In 1910 Robert S.S. Baden-Powell retired from the British Army to dedicate himself to the setting up of the Boy Scout movement. Some two years earlier he had trialled a boy's camp off Poole in Dorset and wrote a manifesto for the proposed Boy Scout movement. Within a year Boy Scout troops sprang up in the United Kingdom, Europe and various parts of the British Empire. The movement was often spontaneous and in some troops there was often no adult troop leader.
First Footscray Boy Scout troop was formed in 1909 and by 1913 held a lease on the land from the Victorian Railways Department. It was not until 1925 that they had a permanent scout hall in the form of a converted wood-workshop. This was later completed with a brick facade incorporating a Scout emblem in 1929. Cub Scouts, Rover Scouts (both circa 1919) and Girl Guides (1946) also have used the site as the centre of their activities. The hall was also used as a recruitment centre during the Second World War. The Scouting movement has continued to use the site to the present day.
How is it significant?
The Kariwara District Scouting Hall (formerly First Footscray Scout Hall) is of historical and social importance to the State of Victoria.
Why is it significant?
The Kariwara District Scouting Hall is of historical and social importance as one of the earliest and continuing sites of the Boy Scout movement in Victoria. The Scout movement was to have a profound impact on adolescent boys and girls during the years 1910 to 1970. The hall was obtained and erected expressly for the purposes of the First Footscray Boy Scout Troop in 1925 with a new facade being added in 1929. This facade contains a pressed cement Fleur-de-lis, the adopted emblem of the Boy Scouts. The use of the building as a recruitment centre during World War II is a contributing factor in the social importance of the site.

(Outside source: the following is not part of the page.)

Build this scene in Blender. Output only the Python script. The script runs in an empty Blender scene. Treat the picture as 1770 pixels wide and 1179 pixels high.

The hall also contains carved fire surrounds, this together with the Flue-de-lis candelabra, the scouts leaders brushwood chairs and table are of historical and social significance.

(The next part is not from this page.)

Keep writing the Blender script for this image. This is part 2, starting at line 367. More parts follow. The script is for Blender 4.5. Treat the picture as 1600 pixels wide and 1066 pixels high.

The site is also significant for its long term association with CA Hoadley, a geologist who was part of Mawson's 1911 - 1914 Antarctic Expedition. The Footscray Rover crew took on the name 'Mawson's Rovers', a name sanctioned by Mawson himself. Hoadley became Scoutmaster of 1st Footscray in 1921 and was instrumental in finding and having the hall moved to its present location. In 1924 he was invited to organise Scout Leader training in Victoria. In 1926 he instigated the first leader Training Course in Victoria and in conjunction with a friend, purchased land at Gembrook which they donated to the Scout Association and "Gilwell Park" the Associations principal Scout Park was founded. From 1928 to 1937 he was the Chief Commissioner for Scouting in Victoria. In 1932 he re-organised the Scout Movement within Victorian and decentralised the administration. In 1936 he was awarded an O.B.E. Hoadley died in 1947, while still chairman of the State Executive Committee of the Scout Association of Victoria.